Even after her father died in 1543, she loved the less-than-sacred elements of life at Incarnation. Many of the nuns didn’t belong in a convent at all, and carried on with visitors in scandalous ways. Teresa was one of the more virtuous, comparatively speaking. She had a special way of reaching out to souls, and once she dedicated this faculty to the Lord alone, her path to sanctity was steady.
Thus, in 1567, Juan confided a deep secret to Teresa: he was having vocational doubts, inclined to leave Carmel for the Carthusians. Teresa deftly reminded him of the depth of his devotion to Our Lady of Mount Carmel. With the sureness of purpose that marked all of her work, she believed the Lord sent Fray Juan to her. Eventually, he decided to wait while she made the arrangements to form the first monastery of reformed Carmelite friars.
The first monastery at Duruelo was a dilapidated farmhouse, barely better than a pigsty. On his journey as the first friar of the discalced Carmelites, Fray Juan carried a habit tailored by Madre Teresa, and walked barefoot as the friars were “discalced,” or shoeless. (Teresa prudently forbade the “discalced” friars to walk barefoot in the winter.) Fray Juan reveled in two months of solitude, setting up the monastery prior to the arrival of three more brothers in November 1568. His joy was palpable.

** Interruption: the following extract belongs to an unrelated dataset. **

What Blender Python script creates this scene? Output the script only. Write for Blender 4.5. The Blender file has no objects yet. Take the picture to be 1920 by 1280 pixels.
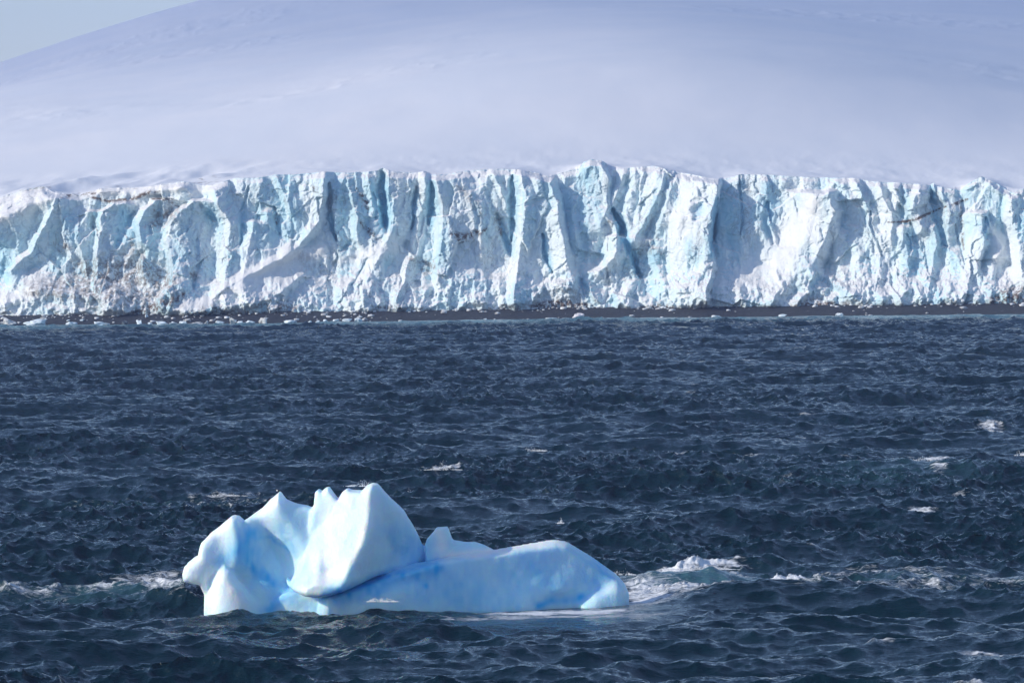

During Advent, la Madre managed to visit her pet project. She was mildly disturbed by the profusion of crosses and skulls adorning the little “Stable of Bethlehem.” While meant to remind holy souls of the last things, the mother’s heart in Teresa was stirred. While she approved of their prayerful lifestyle, she “begged them not to be so rigorous in penitential practices.” At the same time, their obvious joy in the new foundation was contagious, and she “went away greatly consoled.”
The gifts of the Lord for the two friends went both ways. Madre Teresa helped Juan to find his place among the Carmelite friars, renaming him Fray Juan de la Cruz. Years later, Fray Juan would repay her amply by providing spiritual direction to her and the nuns at the Incarnation, when Teresa was prioress from 1572-1575.
Motherhood cuts both ways. It brings with it deep responsibilities, but also sublime self-knowledge and above all, the joy of sharing love. May your motherly relationships be a source of resurrection for you!